I would like to have a summary.txt file which looks like:

file1 geneX geneY geneZ
file2 geneA geneY
.
.
.
etc. 

Total row numbers may vary between files. I tried using awk without success.

Answer 1

Following glenn jackmans advise from the comments, an GNU AWK solution would look like this:

awk 'BEGIN {ORS=" "} BEGINFILE{print FILENAME} {print $3} ENDFILE{ printf("\n")}'  file*.txt

And an awk solution could look like this (sorry only gnu awk for testing):

awk 'BEGIN {ORS=" "} FNR==1 {printf("\n%s", FILENAME)} {print $3} END{printf("\n")} '

Explanation

There are several special patterns:

• BEGIN , its action is executed once at the beginning.
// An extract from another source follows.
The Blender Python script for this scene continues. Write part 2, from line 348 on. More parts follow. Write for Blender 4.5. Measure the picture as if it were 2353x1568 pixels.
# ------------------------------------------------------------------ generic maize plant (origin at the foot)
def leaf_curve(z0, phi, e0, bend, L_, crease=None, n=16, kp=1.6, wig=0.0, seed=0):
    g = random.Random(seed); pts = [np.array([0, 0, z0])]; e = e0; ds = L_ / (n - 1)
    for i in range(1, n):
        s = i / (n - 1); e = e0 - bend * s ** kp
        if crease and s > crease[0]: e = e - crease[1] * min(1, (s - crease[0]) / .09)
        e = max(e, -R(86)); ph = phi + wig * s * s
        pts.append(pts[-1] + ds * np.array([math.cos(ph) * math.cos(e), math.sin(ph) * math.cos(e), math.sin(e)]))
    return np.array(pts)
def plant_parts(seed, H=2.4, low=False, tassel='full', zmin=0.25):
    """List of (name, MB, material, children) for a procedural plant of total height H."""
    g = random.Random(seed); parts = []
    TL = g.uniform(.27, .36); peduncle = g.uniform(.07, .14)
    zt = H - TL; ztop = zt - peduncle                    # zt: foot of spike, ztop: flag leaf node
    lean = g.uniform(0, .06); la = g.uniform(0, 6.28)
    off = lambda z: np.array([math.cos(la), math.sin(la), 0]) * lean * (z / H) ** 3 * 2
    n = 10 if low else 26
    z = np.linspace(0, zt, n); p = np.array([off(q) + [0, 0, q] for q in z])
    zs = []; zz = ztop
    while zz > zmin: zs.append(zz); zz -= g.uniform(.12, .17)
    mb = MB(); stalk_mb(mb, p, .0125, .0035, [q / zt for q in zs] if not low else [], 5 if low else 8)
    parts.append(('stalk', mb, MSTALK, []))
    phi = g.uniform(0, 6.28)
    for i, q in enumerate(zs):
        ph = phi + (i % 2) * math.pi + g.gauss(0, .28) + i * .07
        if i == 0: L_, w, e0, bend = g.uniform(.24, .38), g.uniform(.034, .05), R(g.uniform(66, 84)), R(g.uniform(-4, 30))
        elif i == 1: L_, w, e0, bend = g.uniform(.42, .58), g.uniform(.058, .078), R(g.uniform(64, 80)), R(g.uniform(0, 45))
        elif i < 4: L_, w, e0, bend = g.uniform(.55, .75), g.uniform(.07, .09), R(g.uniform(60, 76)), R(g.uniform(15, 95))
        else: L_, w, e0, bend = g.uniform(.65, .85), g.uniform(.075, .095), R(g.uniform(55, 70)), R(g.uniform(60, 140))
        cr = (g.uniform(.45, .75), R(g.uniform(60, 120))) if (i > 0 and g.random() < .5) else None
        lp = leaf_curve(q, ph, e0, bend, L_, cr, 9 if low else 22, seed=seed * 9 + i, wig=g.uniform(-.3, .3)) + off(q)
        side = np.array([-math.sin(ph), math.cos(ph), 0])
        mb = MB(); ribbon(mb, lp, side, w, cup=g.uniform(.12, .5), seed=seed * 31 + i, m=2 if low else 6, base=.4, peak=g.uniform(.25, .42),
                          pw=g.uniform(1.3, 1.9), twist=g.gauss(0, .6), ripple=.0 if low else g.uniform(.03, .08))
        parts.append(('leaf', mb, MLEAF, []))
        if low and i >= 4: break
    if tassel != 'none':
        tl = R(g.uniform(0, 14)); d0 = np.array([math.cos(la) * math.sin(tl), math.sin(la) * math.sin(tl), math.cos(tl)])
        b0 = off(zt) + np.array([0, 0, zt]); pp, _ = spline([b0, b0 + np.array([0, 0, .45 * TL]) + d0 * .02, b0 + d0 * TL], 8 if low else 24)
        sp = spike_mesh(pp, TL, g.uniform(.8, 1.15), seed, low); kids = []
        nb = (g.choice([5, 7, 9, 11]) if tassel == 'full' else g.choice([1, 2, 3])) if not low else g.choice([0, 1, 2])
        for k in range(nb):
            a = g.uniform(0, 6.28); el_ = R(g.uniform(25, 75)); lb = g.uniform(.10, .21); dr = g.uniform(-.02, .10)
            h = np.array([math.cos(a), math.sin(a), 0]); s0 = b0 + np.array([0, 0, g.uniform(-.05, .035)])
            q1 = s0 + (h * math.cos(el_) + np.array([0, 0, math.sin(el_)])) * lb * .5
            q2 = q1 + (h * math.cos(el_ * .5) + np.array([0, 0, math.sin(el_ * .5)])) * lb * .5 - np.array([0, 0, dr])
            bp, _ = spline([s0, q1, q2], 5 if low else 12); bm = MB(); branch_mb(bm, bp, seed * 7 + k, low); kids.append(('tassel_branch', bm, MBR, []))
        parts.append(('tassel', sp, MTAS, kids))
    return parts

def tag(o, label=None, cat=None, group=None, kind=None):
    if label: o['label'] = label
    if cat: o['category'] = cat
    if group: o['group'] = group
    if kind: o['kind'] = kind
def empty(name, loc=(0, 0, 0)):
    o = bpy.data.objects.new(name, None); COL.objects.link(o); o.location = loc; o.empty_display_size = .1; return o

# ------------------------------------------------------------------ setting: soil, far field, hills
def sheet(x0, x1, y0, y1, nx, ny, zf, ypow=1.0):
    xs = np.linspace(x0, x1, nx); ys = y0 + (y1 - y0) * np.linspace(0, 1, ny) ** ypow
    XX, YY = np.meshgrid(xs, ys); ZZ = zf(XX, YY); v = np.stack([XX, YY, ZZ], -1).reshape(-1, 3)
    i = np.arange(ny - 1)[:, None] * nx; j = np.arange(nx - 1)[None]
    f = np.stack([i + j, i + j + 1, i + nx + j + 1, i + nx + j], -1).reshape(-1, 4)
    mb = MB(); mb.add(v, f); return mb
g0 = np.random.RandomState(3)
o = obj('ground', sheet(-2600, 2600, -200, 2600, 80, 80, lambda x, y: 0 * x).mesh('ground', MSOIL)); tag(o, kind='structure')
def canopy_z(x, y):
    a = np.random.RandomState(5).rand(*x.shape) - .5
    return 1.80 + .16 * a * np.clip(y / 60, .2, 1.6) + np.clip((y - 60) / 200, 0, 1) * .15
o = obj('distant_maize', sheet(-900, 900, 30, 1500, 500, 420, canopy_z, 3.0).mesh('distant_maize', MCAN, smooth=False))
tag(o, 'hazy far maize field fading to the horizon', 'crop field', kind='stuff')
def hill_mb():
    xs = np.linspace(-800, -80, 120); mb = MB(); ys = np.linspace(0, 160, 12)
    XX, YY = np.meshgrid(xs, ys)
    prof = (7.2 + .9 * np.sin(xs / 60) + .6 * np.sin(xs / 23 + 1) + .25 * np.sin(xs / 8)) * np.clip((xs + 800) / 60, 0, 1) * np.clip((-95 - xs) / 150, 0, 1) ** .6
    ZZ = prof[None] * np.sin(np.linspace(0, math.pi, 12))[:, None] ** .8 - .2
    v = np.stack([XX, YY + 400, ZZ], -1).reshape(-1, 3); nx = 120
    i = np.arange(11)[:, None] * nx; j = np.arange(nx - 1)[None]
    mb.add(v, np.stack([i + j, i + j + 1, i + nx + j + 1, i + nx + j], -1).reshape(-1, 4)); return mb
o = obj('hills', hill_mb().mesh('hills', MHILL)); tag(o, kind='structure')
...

Here the ORS ( output record separator) is set to space, the effect is that you get from each original row a new column, this is the transpose step
• the END action is executed once at the end
• the BEGINFILE and ENDFILE actions are executed once at the beginning and end of the processing of each file. Here the FILENAME respectively a linefeed is printed.

Answer 2

Assuming the field separators are multiple spaces:

for f in file*.txt ; do 
    echo $f `tr -s ' ' < $f | cut -d ' ' -f 3`
done > summary.txt

If the data is <tab> separated:

for f in file*.txt ; do 
    echo $f `cut -f 3 $f`
done > summary.txt